# TASK INSTRUCTIONS:
Only the lines from the start of the material through the line containing "from mathutils import Vector, Matrix" are to be extracted, exactly as they appear.

# INFORMATION SHOWN:
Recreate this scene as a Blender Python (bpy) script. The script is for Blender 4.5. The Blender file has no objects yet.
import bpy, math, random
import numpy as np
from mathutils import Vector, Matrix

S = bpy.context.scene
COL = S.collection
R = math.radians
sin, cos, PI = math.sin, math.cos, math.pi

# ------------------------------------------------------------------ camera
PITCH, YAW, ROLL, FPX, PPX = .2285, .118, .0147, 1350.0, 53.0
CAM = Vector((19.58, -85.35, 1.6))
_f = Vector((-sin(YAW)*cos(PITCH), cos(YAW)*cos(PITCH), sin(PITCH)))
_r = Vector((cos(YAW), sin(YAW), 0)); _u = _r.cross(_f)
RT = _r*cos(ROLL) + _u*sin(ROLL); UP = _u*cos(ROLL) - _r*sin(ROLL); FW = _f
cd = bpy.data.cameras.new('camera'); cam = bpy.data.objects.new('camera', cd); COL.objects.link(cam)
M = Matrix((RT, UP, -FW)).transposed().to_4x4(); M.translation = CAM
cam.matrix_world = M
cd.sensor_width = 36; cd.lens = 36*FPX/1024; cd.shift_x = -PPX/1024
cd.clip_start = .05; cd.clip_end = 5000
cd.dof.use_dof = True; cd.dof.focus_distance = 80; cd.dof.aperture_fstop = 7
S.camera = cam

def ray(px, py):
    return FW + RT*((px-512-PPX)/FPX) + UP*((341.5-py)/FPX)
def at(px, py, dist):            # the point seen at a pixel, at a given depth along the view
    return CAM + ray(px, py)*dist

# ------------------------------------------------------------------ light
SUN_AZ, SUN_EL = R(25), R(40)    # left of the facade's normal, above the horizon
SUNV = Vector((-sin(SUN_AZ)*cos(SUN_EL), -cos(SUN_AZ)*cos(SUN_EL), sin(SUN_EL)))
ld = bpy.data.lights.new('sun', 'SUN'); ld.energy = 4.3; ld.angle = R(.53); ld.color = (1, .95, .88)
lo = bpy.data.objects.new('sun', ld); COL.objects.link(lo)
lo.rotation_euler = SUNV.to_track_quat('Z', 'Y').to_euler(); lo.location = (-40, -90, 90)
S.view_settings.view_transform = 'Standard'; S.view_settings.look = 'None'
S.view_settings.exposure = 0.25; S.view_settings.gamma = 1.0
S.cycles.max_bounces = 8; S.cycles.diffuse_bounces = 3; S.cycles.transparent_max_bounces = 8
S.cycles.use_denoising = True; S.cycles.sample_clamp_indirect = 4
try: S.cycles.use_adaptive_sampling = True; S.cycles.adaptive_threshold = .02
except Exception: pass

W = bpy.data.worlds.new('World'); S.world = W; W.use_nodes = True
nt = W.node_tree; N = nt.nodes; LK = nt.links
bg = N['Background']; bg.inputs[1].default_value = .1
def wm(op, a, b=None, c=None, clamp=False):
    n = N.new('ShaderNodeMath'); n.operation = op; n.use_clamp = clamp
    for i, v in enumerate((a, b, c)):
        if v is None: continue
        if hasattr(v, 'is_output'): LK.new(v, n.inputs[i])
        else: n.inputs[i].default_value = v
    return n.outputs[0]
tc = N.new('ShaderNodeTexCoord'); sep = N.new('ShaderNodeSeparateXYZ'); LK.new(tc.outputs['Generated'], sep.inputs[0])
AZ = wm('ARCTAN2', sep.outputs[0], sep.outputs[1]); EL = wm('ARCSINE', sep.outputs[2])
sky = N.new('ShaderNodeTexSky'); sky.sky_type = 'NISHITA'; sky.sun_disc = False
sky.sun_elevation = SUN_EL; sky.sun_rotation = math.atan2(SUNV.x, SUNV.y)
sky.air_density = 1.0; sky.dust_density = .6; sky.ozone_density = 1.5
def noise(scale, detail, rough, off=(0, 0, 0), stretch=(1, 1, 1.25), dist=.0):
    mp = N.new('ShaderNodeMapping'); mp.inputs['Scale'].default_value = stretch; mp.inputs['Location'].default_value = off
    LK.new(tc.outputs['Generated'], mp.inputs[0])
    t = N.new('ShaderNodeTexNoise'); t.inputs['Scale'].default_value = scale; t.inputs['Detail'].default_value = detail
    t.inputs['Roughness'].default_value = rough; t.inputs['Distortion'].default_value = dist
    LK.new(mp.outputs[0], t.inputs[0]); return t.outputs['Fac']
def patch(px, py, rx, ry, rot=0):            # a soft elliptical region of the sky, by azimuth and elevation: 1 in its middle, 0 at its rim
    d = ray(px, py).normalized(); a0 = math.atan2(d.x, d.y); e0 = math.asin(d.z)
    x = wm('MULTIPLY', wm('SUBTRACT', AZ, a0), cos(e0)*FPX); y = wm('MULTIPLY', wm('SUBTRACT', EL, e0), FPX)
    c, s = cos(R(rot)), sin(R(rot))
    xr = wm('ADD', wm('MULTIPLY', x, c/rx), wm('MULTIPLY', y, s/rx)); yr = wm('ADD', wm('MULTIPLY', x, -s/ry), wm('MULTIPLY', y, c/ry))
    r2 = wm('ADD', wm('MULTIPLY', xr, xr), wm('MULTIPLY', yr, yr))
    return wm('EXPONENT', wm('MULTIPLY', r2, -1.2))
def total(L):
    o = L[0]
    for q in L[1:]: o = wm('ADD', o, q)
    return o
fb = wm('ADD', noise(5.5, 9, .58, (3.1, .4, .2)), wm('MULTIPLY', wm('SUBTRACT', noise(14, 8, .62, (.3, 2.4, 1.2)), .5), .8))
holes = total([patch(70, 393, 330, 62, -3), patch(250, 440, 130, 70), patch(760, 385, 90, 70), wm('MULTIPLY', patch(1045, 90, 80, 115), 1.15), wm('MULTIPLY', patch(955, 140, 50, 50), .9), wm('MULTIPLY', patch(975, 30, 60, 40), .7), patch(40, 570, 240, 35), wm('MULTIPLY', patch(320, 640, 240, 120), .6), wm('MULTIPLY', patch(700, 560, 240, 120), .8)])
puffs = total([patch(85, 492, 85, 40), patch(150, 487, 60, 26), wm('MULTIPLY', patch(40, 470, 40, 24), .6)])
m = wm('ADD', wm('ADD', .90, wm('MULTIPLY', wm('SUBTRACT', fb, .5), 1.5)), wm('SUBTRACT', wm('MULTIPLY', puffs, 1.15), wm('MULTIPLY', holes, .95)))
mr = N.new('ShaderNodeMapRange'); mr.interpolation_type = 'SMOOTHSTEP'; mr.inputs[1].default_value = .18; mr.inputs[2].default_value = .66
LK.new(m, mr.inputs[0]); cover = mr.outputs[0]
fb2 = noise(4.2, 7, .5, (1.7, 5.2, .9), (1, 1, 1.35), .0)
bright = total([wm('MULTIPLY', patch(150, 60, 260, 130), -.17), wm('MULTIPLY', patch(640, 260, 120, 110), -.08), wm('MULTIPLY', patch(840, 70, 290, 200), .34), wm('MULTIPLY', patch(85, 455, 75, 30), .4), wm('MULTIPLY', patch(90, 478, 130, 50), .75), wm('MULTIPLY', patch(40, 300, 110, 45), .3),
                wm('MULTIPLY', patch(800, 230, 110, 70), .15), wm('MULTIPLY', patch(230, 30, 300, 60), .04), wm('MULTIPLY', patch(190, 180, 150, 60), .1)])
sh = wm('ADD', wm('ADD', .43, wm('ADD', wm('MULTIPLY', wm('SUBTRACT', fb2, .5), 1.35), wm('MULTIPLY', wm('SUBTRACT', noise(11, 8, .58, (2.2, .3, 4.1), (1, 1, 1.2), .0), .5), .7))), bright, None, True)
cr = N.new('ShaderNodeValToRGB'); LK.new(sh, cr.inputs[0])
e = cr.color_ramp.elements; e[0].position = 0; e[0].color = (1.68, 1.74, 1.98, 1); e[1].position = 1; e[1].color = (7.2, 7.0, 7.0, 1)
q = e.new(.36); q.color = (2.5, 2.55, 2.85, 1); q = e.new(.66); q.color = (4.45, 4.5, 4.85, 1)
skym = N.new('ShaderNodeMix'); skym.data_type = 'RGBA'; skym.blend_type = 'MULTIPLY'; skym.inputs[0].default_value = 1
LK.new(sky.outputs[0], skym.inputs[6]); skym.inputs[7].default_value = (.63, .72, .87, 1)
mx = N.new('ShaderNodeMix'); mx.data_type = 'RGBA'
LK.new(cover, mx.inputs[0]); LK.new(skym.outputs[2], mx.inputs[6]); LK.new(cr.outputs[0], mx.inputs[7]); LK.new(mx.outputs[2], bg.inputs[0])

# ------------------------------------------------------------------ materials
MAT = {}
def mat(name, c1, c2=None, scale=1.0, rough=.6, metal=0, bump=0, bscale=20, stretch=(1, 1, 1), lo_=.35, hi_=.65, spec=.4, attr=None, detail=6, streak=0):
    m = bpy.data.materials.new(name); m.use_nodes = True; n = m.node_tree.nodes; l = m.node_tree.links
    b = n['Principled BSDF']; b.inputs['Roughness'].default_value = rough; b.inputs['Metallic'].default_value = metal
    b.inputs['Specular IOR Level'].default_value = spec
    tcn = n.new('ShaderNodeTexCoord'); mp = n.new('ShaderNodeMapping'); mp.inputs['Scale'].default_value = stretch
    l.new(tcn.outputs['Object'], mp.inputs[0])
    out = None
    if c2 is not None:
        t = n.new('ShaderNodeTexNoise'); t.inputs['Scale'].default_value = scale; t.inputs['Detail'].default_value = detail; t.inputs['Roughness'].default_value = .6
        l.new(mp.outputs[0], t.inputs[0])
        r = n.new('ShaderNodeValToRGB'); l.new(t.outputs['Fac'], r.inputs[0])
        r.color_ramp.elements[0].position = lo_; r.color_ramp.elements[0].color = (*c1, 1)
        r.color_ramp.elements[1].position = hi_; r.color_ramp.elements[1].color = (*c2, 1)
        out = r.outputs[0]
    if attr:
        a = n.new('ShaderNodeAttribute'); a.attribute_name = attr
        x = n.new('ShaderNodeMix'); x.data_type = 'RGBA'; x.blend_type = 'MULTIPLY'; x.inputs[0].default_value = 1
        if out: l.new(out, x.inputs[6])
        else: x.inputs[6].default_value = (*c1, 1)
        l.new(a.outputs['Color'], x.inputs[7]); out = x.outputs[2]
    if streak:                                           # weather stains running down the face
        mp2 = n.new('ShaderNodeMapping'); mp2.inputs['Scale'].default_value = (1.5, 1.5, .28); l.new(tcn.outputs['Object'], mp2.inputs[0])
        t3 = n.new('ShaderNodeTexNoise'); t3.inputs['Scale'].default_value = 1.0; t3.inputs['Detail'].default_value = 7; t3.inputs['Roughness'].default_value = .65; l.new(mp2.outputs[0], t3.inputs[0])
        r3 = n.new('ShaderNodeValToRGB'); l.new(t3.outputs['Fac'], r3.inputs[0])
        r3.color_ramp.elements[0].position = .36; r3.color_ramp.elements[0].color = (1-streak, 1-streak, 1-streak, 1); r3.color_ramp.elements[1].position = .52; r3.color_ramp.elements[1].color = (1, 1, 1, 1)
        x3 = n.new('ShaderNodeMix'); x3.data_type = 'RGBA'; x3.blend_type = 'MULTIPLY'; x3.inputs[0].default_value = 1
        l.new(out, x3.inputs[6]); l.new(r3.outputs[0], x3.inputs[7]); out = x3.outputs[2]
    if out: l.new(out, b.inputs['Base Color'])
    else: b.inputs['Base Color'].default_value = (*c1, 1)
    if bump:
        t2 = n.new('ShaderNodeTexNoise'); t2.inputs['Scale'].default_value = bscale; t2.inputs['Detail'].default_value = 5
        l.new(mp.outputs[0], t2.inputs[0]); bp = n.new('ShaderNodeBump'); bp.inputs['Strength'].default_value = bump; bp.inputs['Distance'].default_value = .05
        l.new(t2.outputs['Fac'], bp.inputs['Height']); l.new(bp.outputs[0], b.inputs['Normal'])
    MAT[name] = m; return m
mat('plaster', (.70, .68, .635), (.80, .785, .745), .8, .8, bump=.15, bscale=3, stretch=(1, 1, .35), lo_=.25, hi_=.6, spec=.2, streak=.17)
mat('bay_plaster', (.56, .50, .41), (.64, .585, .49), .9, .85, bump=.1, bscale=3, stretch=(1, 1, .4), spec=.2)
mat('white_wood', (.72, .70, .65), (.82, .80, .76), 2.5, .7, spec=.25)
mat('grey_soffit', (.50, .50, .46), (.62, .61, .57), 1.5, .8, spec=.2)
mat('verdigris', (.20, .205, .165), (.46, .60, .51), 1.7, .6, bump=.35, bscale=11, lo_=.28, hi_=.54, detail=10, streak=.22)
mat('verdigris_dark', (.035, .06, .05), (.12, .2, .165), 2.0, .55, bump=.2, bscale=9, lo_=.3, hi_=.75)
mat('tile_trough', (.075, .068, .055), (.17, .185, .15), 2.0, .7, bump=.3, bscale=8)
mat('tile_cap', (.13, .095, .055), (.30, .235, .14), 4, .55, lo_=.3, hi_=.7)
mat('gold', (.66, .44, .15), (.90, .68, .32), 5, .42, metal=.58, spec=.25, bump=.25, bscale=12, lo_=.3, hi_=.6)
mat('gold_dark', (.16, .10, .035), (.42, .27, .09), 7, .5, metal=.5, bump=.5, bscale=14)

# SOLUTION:
Recreate this scene as a Blender Python (bpy) script. The script is for Blender 4.5. The Blender file has no objects yet.
import bpy, math, random
import numpy as np
from mathutils import Vector, Matrix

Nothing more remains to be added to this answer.